No sé por qué ni cómo sucedió aquel incidente; todo lo que sé es que sucedió. He visto esa misma fe en muchas otras ocasiones, pero sin los mismos resultados. He aprendido que la verdadera fe en Dios no requiere determinados beneficios físicos, sino más bien el deseo sincero de que se haga la voluntad de Dios, sabiendo que Él sabe qué es lo mejor. Debemos hallar un lugar en nuestro corazón y en nuestra vida para la gran fe que se esconde tras la declaración sublime: «No se haga mi voluntad, sino la tuya» (Lucas 22:42). Cuando entendemos Su voluntad por medio de la fe, no existen más preguntas ni problemas, ya que, incluso si la Suya es diferente de la nuestra al orar, nuestra voluntad se convierte en Su voluntad.

En aquella y en otras situaciones similares que viví en Tonga, me sentía más como espectador que como participante activo.

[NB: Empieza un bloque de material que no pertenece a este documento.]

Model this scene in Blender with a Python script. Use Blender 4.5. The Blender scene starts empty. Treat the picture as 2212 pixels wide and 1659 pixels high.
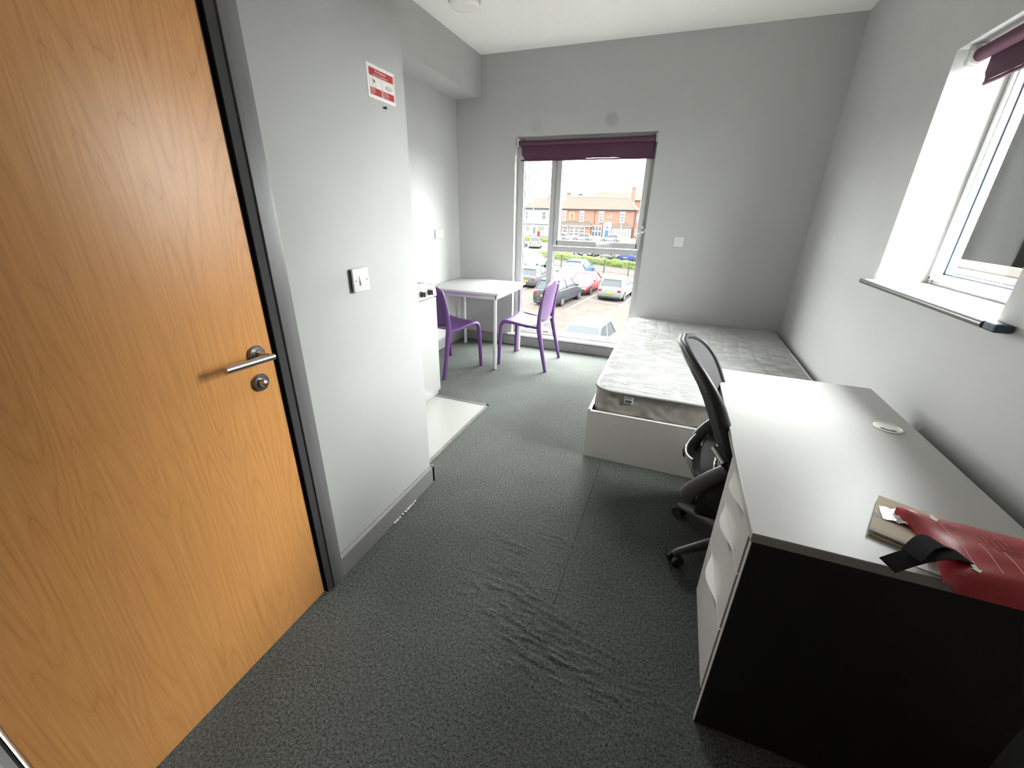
import bpy, bmesh, math, random
from mathutils import Vector, Matrix, noise
PI = math.pi
random.seed(7)
C = bpy.context.scene.collection
S = bpy.context.scene

# ------------------------------------------------------------------ camera
cam = bpy.data.cameras.new('camera'); co = bpy.data.objects.new('camera', cam); C.objects.link(co)
cam.sensor_width = 36.0; cam.sensor_fit = 'HORIZONTAL'
cam.lens = 879.83 / 2212 * 36.0
cam.clip_start = 0.02; cam.clip_end = 600
RA, RB, RC = math.radians(67.1227), math.radians(20.6816), math.radians(1.2958)
rot = Matrix.Rotation(RB, 4, 'Z') @ Matrix.Rotation(RA, 4, 'X') @ Matrix.Rotation(RC, 4, 'Z')
co.matrix_world = Matrix.Translation((0, 0, 1.42)) @ rot
S.camera = co

# ------------------------------------------------------------------ sky, exposure
w = bpy.data.worlds.new('overcast_sky'); S.world = w; w.use_nodes = True
wn = w.node_tree; wn.nodes.clear()
tc = wn.nodes.new('ShaderNodeTexCoord'); sep = wn.nodes.new('ShaderNodeSeparateXYZ')
rampw = wn.nodes.new('ShaderNodeValToRGB'); bg = wn.nodes.new('ShaderNodeBackground'); ow = wn.nodes.new('ShaderNodeOutputWorld')
rampw.color_ramp.elements[0].position = 0.0; rampw.color_ramp.elements[0].color = (0.50, 0.505, 0.51, 1)
rampw.color_ramp.elements[1].position = 1.0; rampw.color_ramp.elements[1].color = (0.76, 0.775, 0.78, 1)   # overcast sky, somewhat brighter overhead than at the horizon
bg.inputs['Strength'].default_value = 31.5
wn.links.new(tc.outputs['Generated'], sep.inputs[0]); wn.links.new(sep.outputs['Z'], rampw.inputs[0])
dt = wn.nodes.new('ShaderNodeVectorMath'); dt.operation = 'DOT_PRODUCT'; dt.inputs[1].default_value = (.80, .05, .60)   # broad glow where the hidden sun stands, off to the right
mx0 = wn.nodes.new('ShaderNodeMath'); mx0.operation = 'MAXIMUM'; mx0.inputs[1].default_value = 0
pw = wn.nodes.new('ShaderNodeMath'); pw.operation = 'POWER'; pw.inputs[1].default_value = 2.0
ma = wn.nodes.new('ShaderNodeMath'); ma.operation = 'MULTIPLY_ADD'; ma.inputs[1].default_value = 0.6; ma.inputs[2].default_value = 1.0
vm = wn.nodes.new('ShaderNodeVectorMath'); vm.operation = 'SCALE'
wn.links.new(tc.outputs['Generated'], dt.inputs[0]); wn.links.new(dt.outputs['Value'], mx0.inputs[0]); wn.links.new(mx0.outputs[0], pw.inputs[0]); wn.links.new(pw.outputs[0], ma.inputs[0])
wn.links.new(rampw.outputs[0], vm.inputs[0]); wn.links.new(ma.outputs[0], vm.inputs['Scale'])
wn.links.new(vm.outputs[0], bg.inputs[0]); wn.links.new(bg.outputs[0], ow.inputs[0])

S.view_settings.view_transform = 'Standard'; S.view_settings.look = 'None'
S.view_settings.exposure = 1.18; S.view_settings.gamma = 1.0; S.view_settings.use_curve_mapping = False
S.cycles.use_denoising = True
S.cycles.max_bounces = 16; S.cycles.diffuse_bounces = 10; S.cycles.transparent_max_bounces = 16
S.cycles.sample_clamp_indirect = 20

def portal(loc, rotm, sx, sy):                       # sampling portals in the two window openings: guide the sky light, emit nothing themselves
    l = bpy.data.lights.new('window_portal', 'AREA'); l.shape = 'RECTANGLE'; l.size = sx; l.size_y = sy
    l.cycles.is_portal = True
    o = bpy.data.objects.new('window_portal', l); C.objects.link(o); o.location = loc; o.rotation_euler = rotm
portal((-0.975, 4.50, 1.11), (PI/2, 0, PI), 1.34, 2.0)
portal((1.33, 2.26, 1.62), (PI/2, 0, PI/2), 0.98, 1.0)

# ------------------------------------------------------------------ materials
MC = {}; SPEC = [.5]
def newmat(name):
    m = bpy.data.materials.new(name); m.use_nodes = True
    nt = m.node_tree; return m, nt, nt.nodes['Principled BSDF']
def s2l(c):
    return tuple((x/12.92 if x <= .04045 else ((x+.055)/1.055)**2.4) for x in c)
def mat(name, col, rough=.5, metal=0, spec=None, var=0, vscale=40, bump=0, bscale=200, coat=0, stretch=None, emit=0):
    if name in MC: return MC[name]
    m, nt, b = newmat(name); N = nt.nodes; L = nt.links
    b.inputs['Base Color'].default_value = (*col, 1); b.inputs['Roughness'].default_value = rough
    b.inputs['Metallic'].default_value = metal; b.inputs['Specular IOR Level'].default_value = SPEC[0] if spec is None else spec
    b.inputs['Coat Weight'].default_value = coat
    if emit: b.inputs['Emission Color'].default_value = (*col, 1); b.inputs['Emission Strength'].default_value = emit
    g = N.new('ShaderNodeNewGeometry'); mp = N.new('ShaderNodeMapping'); L.new(g.outputs['Position'], mp.inputs[0])
    if stretch: mp.inputs['Scale'].default_value = stretch
    n = N.new('ShaderNodeTexNoise'); n.inputs['Scale'].default_value = vscale; n.inputs['Detail'].default_value = 4
    L.new(mp.outputs[0], n.inputs['Vector'])
    r = N.new('ShaderNodeValToRGB')
    v = var if var else .02
    r.color_ramp.elements[0].position = .3; r.color_ramp.elements[1].position = .7
    r.color_ramp.elements[0].color = (*[max(0, c*(1-v)) for c in col], 1)
    r.color_ramp.elements[1].color = (*[min(1, c*(1+v)) for c in col], 1)
    L.new(n.outputs['Fac'], r.inputs[0]); L.new(r.outputs[0], b.inputs['Base Color'])
    if bump:
        n2 = N.new('ShaderNodeTexNoise'); n2.inputs['Scale'].default_value = bscale; n2.inputs['Detail'].default_value = 3
        L.new(mp.outputs[0], n2.inputs['Vector'])
        bp = N.new('ShaderNodeBump'); bp.inputs['Strength'].default_value = bump; bp.inputs['Distance'].default_value = .002
        L.new(n2.outputs['Fac'], bp.inputs['Height']); L.new(bp.outputs[0], b.inputs['Normal'])
    MC[name] = m; return m

wall_grey = mat('wall_paint_grey', (.47, .47, .462), .75, var=.025, vscale=3, bump=.12, bscale=350)
wall_white = mat('reveal_white', (.46, .46, .45), .6, bump=.08, bscale=300)
ceil_m = mat('ceiling_white', (.93, .925, .88), .8, bump=.08, bscale=300)
skirt_m = mat('skirting_grey', (.235, .23, .23), .35, var=.05, vscale=15)
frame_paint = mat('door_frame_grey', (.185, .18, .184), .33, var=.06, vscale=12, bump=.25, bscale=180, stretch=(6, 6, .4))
upvc = mat('white_upvc', (.44, .445, .44), .28)
gasket = mat('dark_gasket', (.03, .035, .05), .6)
steel = mat('brushed_steel', (.56, .55, .54), .27, 1, bump=.05, bscale=900)
steel_dark = mat('worn_steel', (.34, .33, .32), .3, 1)
alu = mat('silver_painted_steel', (.56, .57, .57), .35, .35)
black_pl = mat('black_plastic', (.018, .018, .019), .42, bump=.1, bscale=600)
grey_pl = mat('dark_grey_plastic', (.10, .10, .103), .38, bump=.1, bscale=500)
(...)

Sentía como si estuviera de pie en la orilla de un imponente río mirando pasar la poderosa corriente de fe. Ese río de fe era como un torrente incomprensible que veía y sentía, pero que no podía llegar a comprender de dónde venía ni hacia dónde se dirigía; de todos modos, cada parte de mi ser sentía su fuerza, belleza y poder. ¡Era grandioso!

Unos días después, el niño ya estaba corriendo por todos lados y trepando árboles de mango otra vez.

No se armó un gran revuelo entre la gente de Niuatoputapu, aun cuando todos se enteraron de lo que había sucedido. Al menos en apariencia, no había habido muchos cambios. Se nos abrieron algunas otras puertas; pero, aunque la mayoría seguían cerradas, sentí un cambio sutil en el ambiente.

Dondequiera que fuésemos, oíamos pequeños susurros, tanto buenos como malos. Las personas ya no nos daban la espalda con tanta brusquedad; nos hicieron más preguntas; algunos nos escucharon y unos cuantos se bautizaron. Las oportunidades de enseñar y de compartir nuestro testimonio aumentaron un poco, y la obra de Dios y la edificación de Su reino empezaron a avanzar.